Wednesday, May 11, 2005

 
Weapons of Mass Consensus

With the explosion of blogging, opportunities for dialog and increased understanding are blooming. Enormous quantities of discourse and freely expressed ideas rise like a vast, bottomless sea, a virtual torrent of voices.

One hopes some order emerges from this chaos, some minimum mass consensus. With so many sources to choose from, web surfers pause only to scan sites that appeal.
Civility and respect for the opposition should be prerequisites the audience insists on; bloggers and authors who exhibit contempt for the opposition deserve no attention.

No opinion changes because of a distant yell from across the room; or even being called a "moron" face-to-face. Only human beings commit folly; human beings, frail but moral creatures capable of errant foolishness but also capable of nobility, and always deserving of respect.

Engagement changes beliefs; engagement creates the recognition of errors. Dialog, civil discourse and genuine respect for differing views is the only valid path to forging any consensus. Name-calling and insults only firm the opposition, validating the sense of "otherness."

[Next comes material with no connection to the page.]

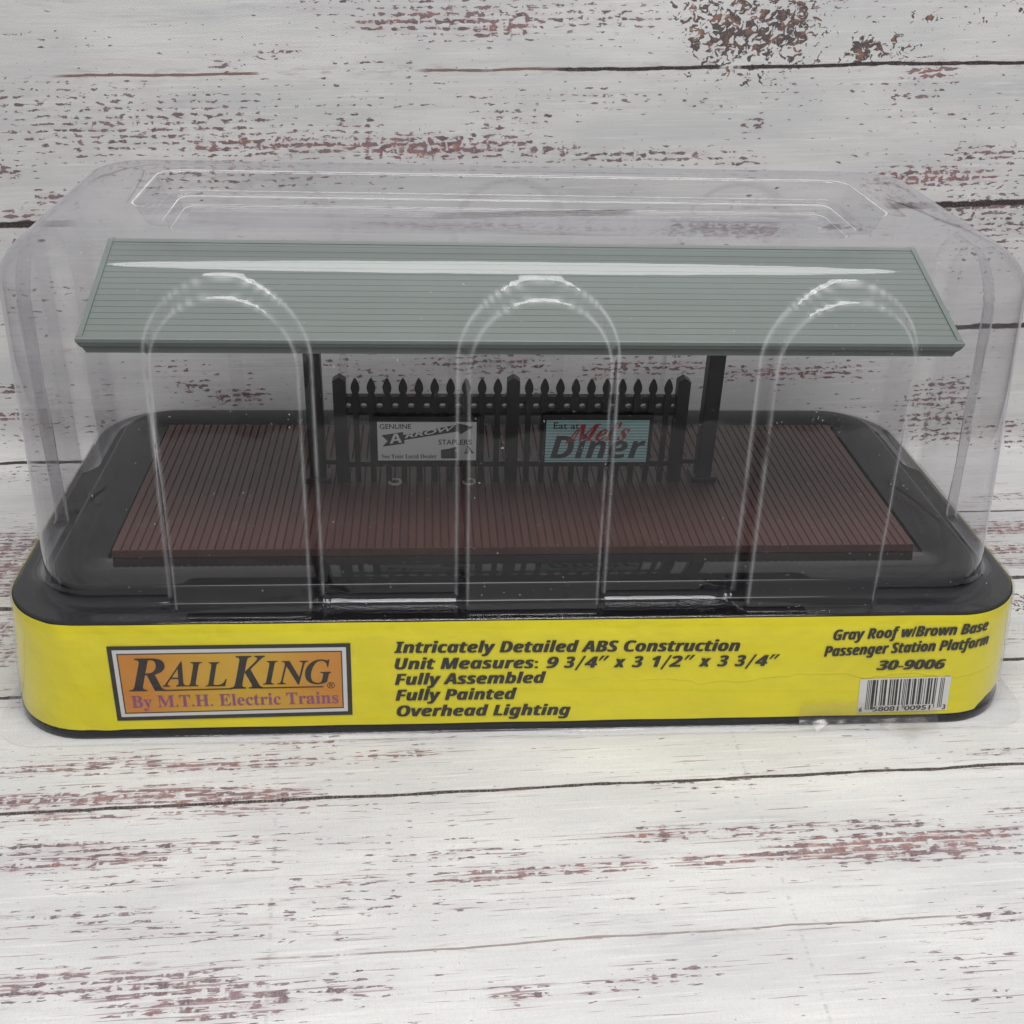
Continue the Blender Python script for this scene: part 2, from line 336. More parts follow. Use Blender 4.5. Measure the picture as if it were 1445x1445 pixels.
def build_sheet():
    xs, x = [], -17.0
    while x < 17.01:
        xs.append(x); x += 0.11 if abs(x) < 9.6 else 0.5
    ss, s = [], -13.6
    while s < 17.0:
        ss.append(s); s += 0.10 if -5.8 < s < 13.4 else 0.5
    nx, ns = len(xs), len(ss)
    verts, dash, rust, chip, uv = [], [], [], [], []
    for s in ss:
        for x in xs:
            sp = s - SLOPE * x
            d = [0.0, 0.0, 0.0]
            for (cx, cs, rx, rs, st, ty) in WEAR:
                ax = abs(x - cx) / (rx * 1.25 + 0.08); ay = abs(sp - cs) / (rs * 1.25 + 0.05)
                if ax < 1.6 and ay < 1.6:
                    w = st * math.exp(-(ax ** 4) * 0.9 - (ay ** 2) * 1.1)
                    d[0 if ty < 2 else 2] = max(d[0 if ty < 2 else 2], w)
                    if ty == 1:
                        d[1] = max(d[1], w)
            dash.append(d[0]); rust.append(d[1]); chip.append(d[2])
            p = sheet_point(x, s)
            if s <= YF:
                z = 0.012 * noise.noise(Vector((x * 0.35, s * 0.35, 3.1)))
                p = (p[0], p[1], p[2] + z - 0.012)
            else:
                p = (p[0], p[1] + 0.10 * noise.noise(Vector((x * 0.12, s * 0.15, 8.0))), p[2])
            verts.append(p); uv.append((x, sp))
    faces = [(j * nx + i, j * nx + i + 1, (j + 1) * nx + i + 1, (j + 1) * nx + i) for j in range(ns - 1) for i in range(nx - 1)]
    o = link('backdrop', verts, faces, None, None, True)
    me = o.data
    for nm, arr in (('wear_dash', dash), ('wear_rust', rust), ('wear_chip', chip)):
        at = me.attributes.new(nm, 'FLOAT', 'POINT')
        at.data.foreach_set('value', arr)
    at = me.attributes.new('print_pos', 'FLOAT_VECTOR', 'POINT')
    at.data.foreach_set('vector', [c for u, v in uv for c in (u, v, 0.0)])
    # ---- the print
    m, n, l, p = new_mat('whitewashed_plank_print')
    g = G(m)
    def attr(nm):
        a = g.n('ShaderNodeAttribute'); a.attribute_name = nm
        return a
    pos = attr('print_pos').outputs['Vector']
    sx = g.n('ShaderNodeSeparateXYZ'); l.new(pos, sx.inputs[0])
    X, S = sx.outputs[0], sx.outputs[1]
    def aniso(fx, fs, sc=1.0, det=3.0, ro=0.55, off=0.0, dist=0.0):
        return g.noise(g.comb(g.math('MULTIPLY', X, fx), g.math('MULTIPLY', S, fs), off), sc, det, ro, dist)
    # whitewash: broad clouds, long grain, fine brush lines
    col = g.mix(g.step(aniso(0.30, 1.1, det=4), 0.30, 0.72), (0.53, 0.53, 0.54, 1), (0.655, 0.65, 0.645, 1))
    col = g.mix(g.math('MULTIPLY', g.step(aniso(0.5, 9.0, det=4, ro=0.6, off=4), 0.50, 0.72), 0.55), col, (0.52, 0.51, 0.53, 1))
    col = g.mix(g.math('MULTIPLY', g.step(aniso(1.2, 34.0, det=3, ro=0.6, off=9), 0.52, 0.70), 0.35), col, (0.47, 0.46, 0.48, 1))
    col = g.mix(g.math('MULTIPLY', g.step(aniso(0.7, 26.0, det=3, off=14), 0.54, 0.70), 0.35), col, (0.78, 0.78, 0.77, 1))
    # worn marks
    wd, wr, wc = attr('wear_dash').outputs['Fac'], attr('wear_rust').outputs['Fac'], attr('wear_chip').outputs['Fac']
    base_wear = g.step(aniso(0.22, 1.5, det=3, ro=0.6, off=111), 0.46, 0.72)     # a little wear everywhere, in long bands
    wd = g.math('MAXIMUM', wd, g.math('MULTIPLY', base_wear, 0.44))
    soft = aniso(3.0, 8.0, det=4, ro=0.6, off=21)
    flat = g.math('SUBTRACT', 1.0, g.step(S, 4.6, 5.6))        # the lower planks are worn in long thin strokes, the upper ones in short dabs
    d_up = g.math('ADD', g.math('MULTIPLY', aniso(6.8, 19.0, det=2.0, ro=0.5, off=2, dist=0.3), 0.72), g.math('MULTIPLY', aniso(15.0, 42.0, det=2.0, ro=0.6, off=6), 0.28))
    d_lo = g.math('ADD', g.math('MULTIPLY', aniso(4.2, 30.0, det=2.0, ro=0.5, off=12, dist=0.2), 0.72), g.math('MULTIPLY', aniso(15.0, 60.0, det=2.0, ro=0.6, off=16), 0.28))
    dn = g.math('ADD', g.math('MULTIPLY', d_up, g.math('SUBTRACT', 1.0, flat)), g.math('MULTIPLY', d_lo, flat))
    # saw marks: the wear sits in rows, a tenth of an inch apart, and in loose columns
    row = g.math('SINE', g.math('ADD', g.math('MULTIPLY', S, 2 * math.pi * 10.5), g.math('MULTIPLY', aniso(0.6, 1.2, det=2, off=121), 9.0)))
    colm = g.math('SINE', g.math('ADD', g.math('MULTIPLY', X, 2 * math.pi * 4.4), g.math('MULTIPLY', aniso(0.5, 0.5, det=2, off=125), 14.0)))
    dn = g.math('ADD', dn, g.math('ADD', g.math('MULTIPLY', row, 0.06), g.math('MULTIPLY', colm, 0.03)))
    thr = g.math('SUBTRACT', 0.69, g.math('MULTIPLY', wd, 0.26))
    md = g.step(g.math('SUBTRACT', dn, thr), -0.012, 0.045)
    md = g.math('MULTIPLY', md, g.step(aniso(11.0, 7.0, det=1.5, off=26), 0.36, 0.47))      # broken into dabs by the saw marks
    hue = aniso(1.6, 4.0, det=2, off=31)
    dark = g.mix(g.step(hue, 0.35, 0.65), (0.075, 0.034, 0.044, 1), (0.19, 0.11, 0.14, 1))
    rustc = g.mix(g.step(soft, 0.35, 0.65), (0.175, 0.050, 0.048, 1), (0.32, 0.130, 0.105, 1))
    mark = g.mix(g.math('MULTIPLY', wr, g.step(aniso(4.0, 10.0, off=41), 0.40, 0.60), clamp=True), dark, rustc)
    tint = g.math('MULTIPLY', wd, g.math('MULTIPLY', g.step(soft, 0.38, 0.70), 0.46))
    smear = g.math('MULTIPLY', g.step(aniso(0.45, 2.6, det=4, ro=0.6, off=131), 0.50, 0.72), g.step(aniso(2.0, 22.0, det=3, ro=0.6, off=135), 0.38, 0.66))
    col = g.mix(g.math('MULTIPLY', smear, 0.42), col, (0.36, 0.345, 0.375, 1))
    col = g.mix(tint, col, (0.38, 0.29, 0.31, 1))
    col = g.mix(g.math('MULTIPLY', md, 0.88), col, mark)
    # long thin cracks in the paint of the lower planks
    crack = aniso(0.85, 34.0, det=2.5, ro=0.55, off=71, dist=0.15)
    cm = g.step(g.math('SUBTRACT', crack, g.math('SUBTRACT', 0.655, g.math('MULTIPLY', wd, 0.14))), -0.008, 0.03)
    cm = g.math('MULTIPLY', g.math('MULTIPLY', cm, flat), g.step(aniso(3.0, 30.0, det=2, off=75), 0.36, 0.50))
    col = g.mix(g.math('MULTIPLY', cm, 0.70), col, g.mix(g.step(hue, 0.4, 0.6), (0.17, 0.10, 0.125, 1), (0.23, 0.13, 0.12, 1)))
    cn = g.noise(g.comb(X, g.math('MULTIPLY', S, 1.15), 3.0), 9.5, 2.5, 0.55, 0.9)
    mc = g.step(g.math('SUBTRACT', cn, g.math('SUBTRACT', 0.76, g.math('MULTIPLY', wc, 0.285))), -0.01, 0.035)
    ccol = g.mix(g.step(g.noise(g.comb(X, S, 7.0), 5.0, 3, 0.6), 0.48, 0.66), (0.042, 0.020, 0.022, 1), (0.20, 0.085, 0.050, 1))
    col = g.mix(g.math('MULTIPLY', mc, 0.92), col, ccol)
    # plank joints: position, half width, strength, how much paint bridges them, colour
    # (and the stretches along x where the paint leaves them open)
    seams = [(-6.3, 0.012, 0.8, 0, [(-9, 20)], 0.45), (-4.31, 0.011, 0.7, 1, [(-3.4, 4.2)], 0.40), (-2.21, 0.021, 1.0, 0, [(-20, 20)], 0.05), (-0.22, 0.028, 1.0, 0, [(-20, 20)], 0.05),
             (1.74, 0.042, 1.0, 0, [(-20, 20)], 0.05), (3.74, 0.020, 0.95, 0, [(6.0, 20)], 0.05), (5.94, 0.024, 1.0, 0, [(-20, -5.3)], 0.05), (7.85, 0.040, 1.0, 0, [(6.3, 20)], 0.05),
             (9.92, 0.044, 1.0, 0, [(-20, -6.4), (-1.2, 2.2), (6.0, 20)], 0.05), (12.04, 0.018, 0.9, 1, [(-6.6, -2.2), (-1.4, 2.0)], 0.44), (12.04, 0.024, 1.0, 0, [(0.6, 20)], 0.42), (14.1, 0.03, 1, 0, [(-20, 20)], 0.4)]
    wobble = g.math('MULTIPLY', g.math('SUBTRACT', aniso(0.8, 0.4, det=3, off=51), 0.5), 0.085)
    Sw = g.math('ADD', S, wobble)
    for k, (s0, hw, st, kind, spans, gap) in enumerate(seams):
        dist = g.math('ABSOLUTE', g.math('SUBTRACT', Sw, s0))
        ragged = g.math('MULTIPLY', hw * 1.3, aniso(5.0, 3.0, det=2, off=60 + k))
        edge = g.math('ADD', ragged, hw * 0.45)
        line = g.math('SUBTRACT', 1.0, g.step(dist, g.math('MULTIPLY', edge, 0.75), g.math('MULTIPLY', edge, 1.25)))
        pres = g.step(g.noise(g.comb(g.math('MULTIPLY', X, 0.55), 3.7 * k + 1.0), 1.0, 4, 0.6), gap - 0.03, gap + 0.03)
        inside = None
        for xa, xb in spans:
            q = g.math('MULTIPLY', g.step(X, xa, xa + 0.35), g.math('SUBTRACT', 1.0, g.step(X, xb - 0.35, xb)))
            inside = q if inside is None else g.math('MAXIMUM', inside, q)
        pres = g.math('MULTIPLY', pres, inside)
        c = (0.030, 0.018, 0.020, 1) if kind == 0 else (0.16, 0.085, 0.065, 1)
        col = g.mix(g.math('MULTIPLY', g.math('MULTIPLY', line, pres), st), col, c)
        halo = g.math('MULTIPLY', g.math('SUBTRACT', 1.0, g.step(dist, 0.02, 0.12)), g.step(aniso(2.5, 12.0, det=3, off=80 + k), 0.55, 0.68))
        col = g.mix(g.math('MULTIPLY', halo, 0.28), col, (0.20, 0.11, 0.11, 1))
    # two old fold creases across the cloth
    for (x0, dx, off) in ((-3.0, -0.08, 91), (2.5, 0.01, 95)):
        dist = g.math('ABSOLUTE', g.math('SUBTRACT', X, g.math('ADD', x0, g.math('MULTIPLY', S, dx))))
        ln = g.math('SUBTRACT', 1.0, g.step(dist, 0.008, 0.028))
        dot = g.step(aniso(1.0, 22.0, det=3, off=off), 0.46, 0.60)
        near = g.math('SUBTRACT', 1.0, g.step(S, 3.0, 5.0))
        col = g.mix(g.math('MULTIPLY', g.math('MULTIPLY', g.math('MULTIPLY', ln, dot), near), 0.42), col, (0.30, 0.29, 0.28, 1))
    # crumbs of dirt
    cr = g.step(g.noise(g.comb(X, S, 1.5), 16.0, 1.0, 0.5), 0.845, 0.86)
    col = g.mix(g.math('MULTIPLY', cr, 0.8), col, (0.06, 0.055, 0.05, 1))
    # woven cloth grain
    wv = g.math('MULTIPLY', g.math('SINE', g.math('MULTIPLY', X, 2 * math.pi * 26)), g.math('SINE', g.math('MULTIPLY', S, 2 * math.pi * 26)))
    grain = g.noise(g.comb(X, S, 5.0), 45.0, 3, 0.7)
    col = g.mix(g.math('MULTIPLY', g.step(grain, 0.42, 0.72), 0.24), col, (0.42, 0.41, 0.40, 1))
    thread = g.math('MULTIPLY', g.step(aniso(46.0, 9.0, det=2, ro=0.6, off=141), 0.45, 0.65), g.math('MULTIPLY', flat, 0.16))
    col = g.mix(thread, col, (0.46, 0.45, 0.44, 1))
    l.new(col, p.inputs['Base Color'])
    p.inputs['Roughness'].default_value = 0.62
    p.inputs['Specular IOR Level'].default_value = 0.3
    bn = g.n('ShaderNodeBump'); bn.inputs['Strength'].default_value = 0.35; bn.inputs['Distance'].default_value = 0.012
    l.new(g.math('ADD', g.math('MULTIPLY', wv, 0.25), grain), bn.inputs['Height'])
    l.new(bn.outputs[0], p.inputs['Normal'])
    me.materials.append(m)
    o['kind'] = 'structure'
    o['label'] = 'whitewashed wood plank print sheet curving up behind the package'
    return o
build_sheet()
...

As bloggers and authors, we must decide the goal of our works; do we preach to the already converted, or do we try to reach out? Do we write off the opposition or do we attempt to gain respect for our own side? Sadly, most serious blogs serve as platforms for simple moral outrage with no genuine attempt made to reach out to opposing viewpoints.

As a writer, it helps to imagine the conversation taking place between friends who disagree but remain pals. Before placing fingers on keypad, visualize a friend who shares your intellectual curiosity but not your ideas. The appropriate tone will follow.

Here in Kansas, the evolution/intelligent design blogs exemplify lack of mutual respect, each side showing an appalling lack of restraint. Each claim the other misrepresents their views. The piece that would appear to be of central importance, exactly and precisely what is intelligent design and what is specifically right or wrong with it, does not appear to be prominent anywhere.

Underneath much of the commentary lies an unstated assumption: we do not need to seriously analyze or examine the other view because we already know, a priori, they err.

After surfing the net for several hours, I still do not understand exactly and precisely what "intelligent design" is and consequently cannot evaluate its claims for myself. Rants and rhetoric published for mutual support and mutual edification of each side abounds, but thoughtful analysis appears scarce.

As web surfers, we choose where to rest our eyeballs. Let us develop and demonstrate a mass consensus, to wit, "We prefer to be spoken to as equals."

If we agree on that, then agreement on other issues may become possible.